The Senate Transportation Committee heard testimony on House Bill 1614, a study bill proposing research on autonomous and semi‑autonomous vehicle (AV) technologies, and the bill’s sponsor described a narrowly scoped, evidence‑based approach to assess infrastructure readiness, safety data, liability and data privacy.
Representative Jared Hendricks said the bill replaces an earlier, more prescriptive proposal with a study administered by the Upper Great Plains Transportation Institute (UGPTI) under DOT advisement. Hendricks explained that North Dakota already permits certain AV operations and limited platooning under existing law, but he argued that rapid changes in AV capabilities since the 2017 study require updated analysis. "These technologies have advanced significantly in the last eight years," Hendricks said.

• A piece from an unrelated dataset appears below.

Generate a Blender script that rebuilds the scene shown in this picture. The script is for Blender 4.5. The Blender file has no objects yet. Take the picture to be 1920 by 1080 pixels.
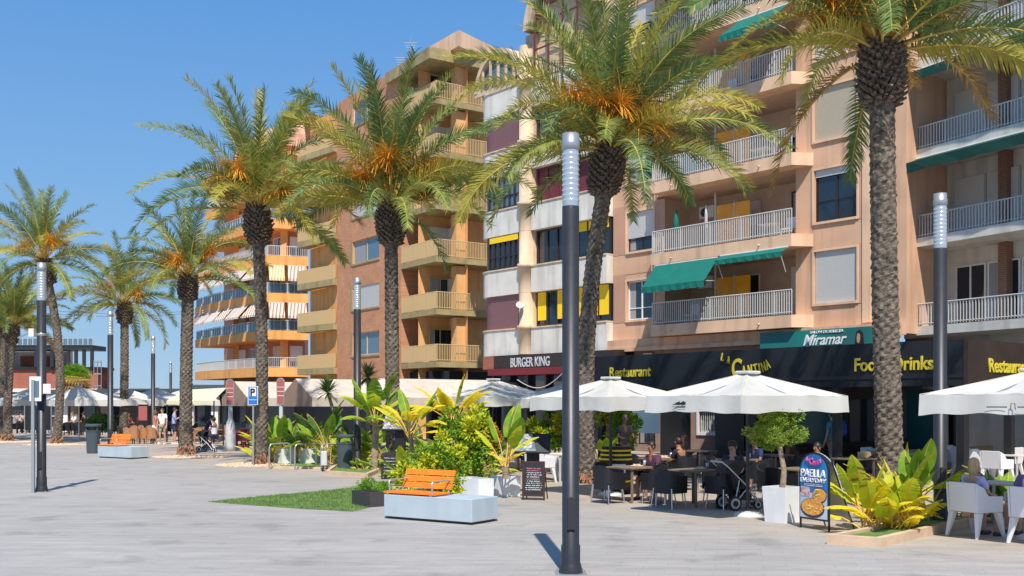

The bill requests a one‑time appropriation (sponsor discussion estimated roughly $100,000) to cover legal analysis on liability and to support UGPTI’s research. Hendricks said the study would assemble safety‑incident data, evaluate infrastructure gaps (lane markings, communications and weather resilience), analyze liability questions and examine data privacy and cybersecurity risks.
The North Dakota Motor Carriers Association (Scott Meske) spoke in support, saying freight industry stakeholders want to participate in a coordinated study and planning process so North Dakota can adopt measured regulation. The Short Line Railroad Coalition asked the committee to consider including an economic‑impact component to assess effects on short‑line rail traffic should truck platooning and other AV freight applications expand.
No committee vote was recorded at the hearing; sponsors indicated willingness to refine language and the committee closed the record.